Qld to sell $15bn of public assets

June 21, 2009
Issue 

Citing the dubious need for Queensland to keep its AAA credit rating, on June 2 Premier Anna Bligh announced the state would sell off $15 billion of public assets.

Despite huge opposition from the community, trade unions and within Bligh's own party, her ALP government has made privatisation a cornerstone of the state finances for the next eight years.

This was clear from the state budget handed down on June 16. Treasurer Andrew Fraser said Queensland would face eight years of deficits. But he also stressed that unemployment would rise "relentlessly and remorselessly" from its present 5.2% to a peak in two years of 7.25%, or 175,000 people.

The assets sell-off was presented along with an $18 billion capital works program as a trade-off to protect from higher rises in unemployment.

Queensland's top 10 trading partners are now in deep recession and business is predicted to cut spending by nearly 25%. Bligh told the June 18 Courier Mail that, "the reality is now is not the time for governments to be stepping out of the economy and cutting back on its activities."

But environmentalists, trade unionists and other activists are gearing up to fight Bligh's privatisation agenda.

"We need to fight for the expansion of the public sector to build a sustainable Queensland", Socialist Alliance spokesperson Paul Benedek told Green Left Weekly.

"We need more public, not private, ownership. We must quickly move to renewable energy and massively expand public transport as fast as possible."

The $7.3 billion in funding for transport and road projects is the largest single item in the budget. But much of this spending — such as the Gold Coast light rail project and bus way upgrades across suburban Brisbane — was in the pipeline long before the world economic crisis and the state's funding shortfall kicked in.

The budget's renewable energy package amounts to just $35 million. $9.3 million of this will go to a new geothermal power station at Birdsville in the state's west.

This is a one-off pilot project that will serve only the local community. Elsewhere, Queensland's electricity will still come from burning highly-polluting black coal.

The budget also announced cutbacks in the public service. Despite the government's assurance that jobs will be protected, the Queensland Public Sector Union told the Brisbane Times that the job security of the 25% of state public sector workers on temporary contracts may be at risk.

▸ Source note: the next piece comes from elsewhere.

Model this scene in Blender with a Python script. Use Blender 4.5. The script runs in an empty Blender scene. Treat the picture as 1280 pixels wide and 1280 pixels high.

The mainstream media outlets and the business sector have welcomed the budget. But the Electrical Trades Union (ETU) launched a statewide campaign against the privatisation plan on the day the budget was released.

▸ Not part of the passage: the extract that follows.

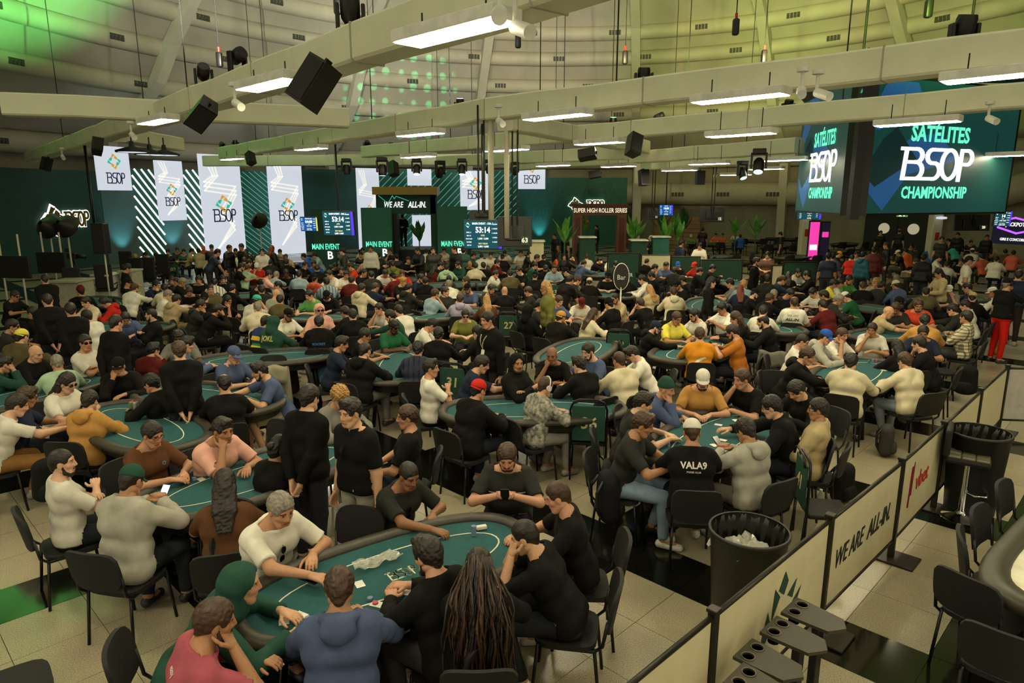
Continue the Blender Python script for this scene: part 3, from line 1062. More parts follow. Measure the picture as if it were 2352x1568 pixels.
def brand(parent, x, z, hgt, m_text, w=0.09, y=-0.012, name='lettering'):
    """the event's four joined letters, hgt high, centred on x, z, flat on the xz plane"""
    b = MB(); S = hgt
    T = lambda pts: [(x + (p[0] * 0.85 - 0.98) * S, z + (p[1] - 0.5) * S) for p in pts]
    ribbon(b, T([(-0.08, 1), (0.40, 1)] + arc2(0.40, 0.78, 0.19, 0.22, 90, -90) + [(0.14, 0.56)]), w * S)
    ribbon(b, T([(0.40, 0.56)] + arc2(0.40, 0.28, 0.23, 0.28, 90, -70)), w * S)
    ribbon(b, T([(0.06, 1), (0.0, 0), (1.02, 0)] + arc2(1.02, 0.27, 0.21, 0.27, -90, 90) + arc2(0.96, 0.77, 0.19, 0.23, 270, 90) + [(1.52, 1)]), w * S)
    ribbon(b, T(arc2(1.56, 0.5, 0.27, 0.5, 0, 360, 22)), w * S)
    ribbon(b, T([(1.93, -0.04), (1.97, 1), (2.18, 1)] + arc2(2.18, 0.76, 0.17, 0.24, 90, -90) + [(2.0, 0.52)]), w * S)
    b.v = [(p[0], p[1] + y, p[2]) for p in b.v]
    return b.obj(name, m_text, parent)


def emblem(parent, x, z, s, m1, m2, y=-0.012):
    """ring of four angular arrows, s across"""
    for k, m in enumerate((m2, m1, m2, m1)):
        b = MB(); a = R(90 * k)
        for q in ([(-0.05, 0.30), (-0.22, 0.20), (-0.08, 0.5), (0.10, 0.40)], [(0.0, 0.22), (0.10, 0.38), (0.24, 0.26), (0.22, 0.10)]):
            P = [(x + s * (p[0] * math.cos(a) - p[1] * math.sin(a)), y, z + s * (p[0] * math.sin(a) + p[1] * math.cos(a))) for p in q]
            b.add(P + [(p[0], p[1] + 0.01, p[2]) for p in P], [(0, 1, 2, 3), (3, 2, 1, 0), (7, 6, 5, 4)])
        b.obj('emblem', m, parent)


def stripes(fr, parent, mat, n, slope, w):
    """slanted light bars over a panel, each its own piece"""
    o, W_, H_, a = fr
    for i in range(n):
        c = -H_ + (W_ / abs(slope) * 1 + H_) * 0 + (i + 0.5) / n * (H_ + W_ * abs(1 / slope)) 
        # line z = c' - x/slope, clipped to the panel
        pts = []
        for k in range(61):
            x = W_ * k / 60
            z = (c + H_) - x / slope if slope > 0 else (c + H_ - W_ / abs(slope)) + x / abs(slope)
            if 0.02 <= z <= H_ - 0.02: pts.append((x, z))
        if len(pts) < 3: continue
        b = MB(); ribbon(b, [pts[0], pts[-1]], w, 0.02)
        b.v = [(p[0], p[1] - 0.025, p[2]) for p in b.v]
        b.obj('light_strip', mat, parent)


SR = 26.0
fr = panel_frame(-160, 232, 386, None, SR)
sw = tag(panel('stage_wall', M_SETG, fr), 'plain dark green stage wall carrying the backlit four-letter sign', 'stage wall')
# backlit sign
bs = empty('backlit_sign', fr[0], fr[3])
tag(bs, 'backlit gold logo sign with white glowing edges on the dark green wall', 'sign')
o_, w_, h_, a_ = fr
kx = lambda px: (px + 160) / 392 * w_
zz = atY(125, 503, (wall_pt(125, SR)).y)[1]
M_GOLD = plain('gold_sign', '#a99a4c', 0.4, 0.3)
brand(bs, kx(152), zz, 0.62, M_LEDLINE, 0.30, -0.10, 'glow_outline'); brand(bs, kx(152), zz, 0.62, M_GOLD, 0.17, -0.13)
emblem(bs, kx(92), zz - 0.05, 1.55, M_LEDLINE, M_LEDLINE, -0.10); emblem(bs, kx(92), zz - 0.05, 1.3, M_GOLD, M_GOLD, -0.14)
tag(panel('stage_wall', M_SETGREY, panel_frame(233, 309, 386, None, SR)), 'grey green stage wall section below the short hanging banner', 'stage wall')
fr = panel_frame(309, 369, 388, None, SR)
p = tag(panel('stage_wall', M_SETG2, fr), 'green wall with falling white light strips beside the short banner', 'stage wall'); stripes(fr, p, M_LEDLINE, 13, 0.72, 0.09)
tag(panel('stage_wall', M_SETGREY, panel_frame(369, 426, 388, None, SR)), 'grey green stage wall section below the second banner', 'stage wall')
fr = panel_frame(426, 470, 390, None, SR)
p = tag(panel('stage_wall', M_SETG2, fr), 'narrow green wall with white light strips between second and third banner', 'stage wall'); stripes(fr, p, M_LEDLINE, 12, 0.72, 0.09)
fr = panel_frame(470, 622, 392, None, SR)
p = tag(panel('stage_wall', M_SETG2, fr), 'green wall with thin pale green slanted light lines', 'stage wall'); stripes(fr, p, M_LEDGREEN, 26, 1.25, 0.045)
tag(panel('stage_wall', M_SETG, panel_frame(622, 826, 388, None, SR)), 'plain dark green stage wall behind the first timer screen', 'stage wall')
fr = panel_frame(826, 1190, 390, None, SR)
p = tag(panel('stage_wall', M_SETG2, fr), 'green wall with rising pale light lines behind the stage gate', 'stage wall'); stripes(fr, p, M_LEDGREEN, 34, -1.0, 0.05)
fr = panel_frame(1190, 1440, 408, None, SR)
p = tag(panel('stage_wall', M_SETG2, fr), 'teal green wall with maze pattern behind the wooden archway', 'stage wall')
M_MAZE = plain('maze_line', '#3a7a68', 0.6)
random.seed(3)
for i in range(26):
    x = fr[1] * (0.12 + 0.03 * i); b = MB()
    z = fr[2] * random.uniform(0.35, 0.5); pts = [(x, z)]
    while pts[-1][1] < fr[2] * 0.92 and len(pts) < 12:
        pts.append((pts[-1][0], pts[-1][1] + random.uniform(0.2, 0.6)))
        pts.append((pts[-1][0] + random.choice((-0.16, 0.16)), pts[-1][1]))
    ribbon(b, pts, 0.035, 0.01); b.v = [(q[0], q[1] - 0.012, q[2]) for q in b.v]; b.obj('maze_line', M_MAZE, p)
bs = tag(empty('backlit_sign', fr[0], fr[3]), 'backlit gold logo sign half hidden behind the wooden archway', 'sign')
zz = atY(1345, 470, wall_pt(1345, SR).y)[1]
kx = lambda px: (px - 1190) / 250 * fr[1]
brand(bs, kx(1368), zz, 0.55, M_LEDLINE, 0.30, -0.10, 'glow_outline'); brand(bs, kx(1368), zz, 0.55, M_GOLD, 0.17, -0.13)
emblem(bs, kx(1322), zz, 1.1, M_LEDLINE, M_LEDLINE, -0.10); emblem(bs, kx(1322), zz, 0.95, M_GOLD, M_GOLD, -0.14)

# white LED banners
BANNERS = [(232, 306, 336, 437, 23.0, (0.70, 0.36), 'short hanging white LED banner, first from the dark green wall'),
           (364, 425, 369, 506, 24.0, (0.60, 0.72), 'narrow hanging white LED banner, second from the dark green wall'),
           (464, 556, 355, None, 24.6, (0.46, 0.60), 'tall white LED banner standing on the floor between slanted light strips'),
           (619, 696, 360, None, 24.8, (0.46, 0.56), 'tall white LED banner partly behind the small blue screen'),
           (821, 872, 386, None, 24.5, (0.42, 0.5), 'white LED banner standing just behind the stage gate'),
           (946, 990, 494, None, 24.6, None, 'white LED panel seen through the stage gate doorway'),
           (938, 992, 388, 426, 24.5, None, 'small blank white LED banner above the gold lintel'),
           (1058, 1125, 392, 482, 24.5, (0.34, 0.5), 'white LED banner between the stage gate and the white poles'),
           (1188, 1252, 372, 434, 24.5, (0.30, 0.75), 'short white LED banner above the teal maze wall')]
for px0, px1, yt, yb, rr, lg, lab in BANNERS:
    fr = panel_frame(px0, px1, yt, yb, rr)
    b = tag(panel('led_banner', M_LEDW, fr, 0.15), lab, 'LED banner', 'white LED banners of the stage set')
    w, h = fr[1], fr[2]
    # faint zigzag print
    if lg and h > 2.4:
        zb = MB()
        for q in range(3):
            t = 0.10 * q * w
            ribbon(zb, [(0.12 * w + t, h * 0.97), (0.30 * w + t * 0.6, h * 0.80), (0.08 * w, h * 0.74 - t), (0.85 * w, h * 0.70 - t), (0.35 * w + t, h * 0.42), (0.75 * w, h * 0.36 - t), (0.3 * w, h * 0.1)], 0.035 * w, 0.006)
        zb.v = [(p[0], p[1] - 0.008, p[2]) for p in zb.v]
        zb.obj('zigzag_print', M_FAINT, b)
    if lg:
        zl = h * (1 - lg[1]) if h > 2.4 else h * (1 - lg[0] - 0.02) if lg[0] < 0.5 else h * 0.30
        zl = {232: h * 0.28, 364: h * 0.32, 464: h * 0.42, 619: h * 0.40, 821: h * 0.42, 1058: h * 0.40, 1188: h * 0.36}[px0]
        emb = {232: 0.66, 364: 0.52, 464: 0.53, 619: 0.51, 821: 0.5, 1058: 0.68, 1188: 0.82}[px0]
        s = w * 0.27
        brand(b, w * 0.52, zl, s, M_INK, 0.10)
        emblem(b, w * 0.52, h * emb, w * 0.42, M_TEALP, M_GOLDP)
# blue wash lamps at the foot of the wall
for k, px in enumerate((288, 402, 752, 1240)):
    p = wall_pt(px, SR - 0.7)
    u = tag(MB().rbox((0, 0, 0.09), (0.30, 0.22, 0.18), 0.02).obj('uplight', M_BLACK, None, False, (p.x, p.y, 0)), 'black floor lamp washing the stage wall blue ' + ['under the short banner', 'under the second banner', 'beside the stage gate', 'beside the wooden archway'][k], 'lamp', 'blue floor uplights')
    l = bpy.data.lights.new('blue_wash', 'SPOT'); l.energy = 150; l.color = (0.25, 0.75, 1.0); l.spot_size = R(60); l.spot_blend = 0.8; l.shadow_soft_size = 0.1
    lo = bpy.data.objects.new('blue_wash', l); link(lo, u); lo.location = (0, 0, 0.25)
    d = Vector((p.x - CX, p.y - CY, 0)).normalized() * 0.8 + Vector((0, 0, 2.2))
    lo.rotation_euler = d.to_track_quat('-Z', 'Y').to_euler()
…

The ETU's Light on the Hill campaign "will include workplace meetings, rallies, public meetings in regional cities, radio and newspaper advertising and literature drops".

ETU secretary Peter Simpson said the campaign was about stopping the government's fire sale of public assets. He said it was about "putting labour values back into the Labor Party".

"ETU members strongly oppose the sale of public assets such as Queensland Rail and the port authorities,' he said. "We are far from convinced that selling off important public assets is a sensible long-term response to these short-term economic difficulties.

"We also believe that if the state government gets away with this then things such as electricity and water will be next. That would be an even bigger disaster for the people of Queensland."

Simpson will be one of the keynote speakers at a Stop the Sell Off public meeting at 6.30pm on June 30 at the QCU Bldg, 16 Peel St, South Brisbane.

A Light on the Hill anti-privatisation rally will be held at 10am on July 3.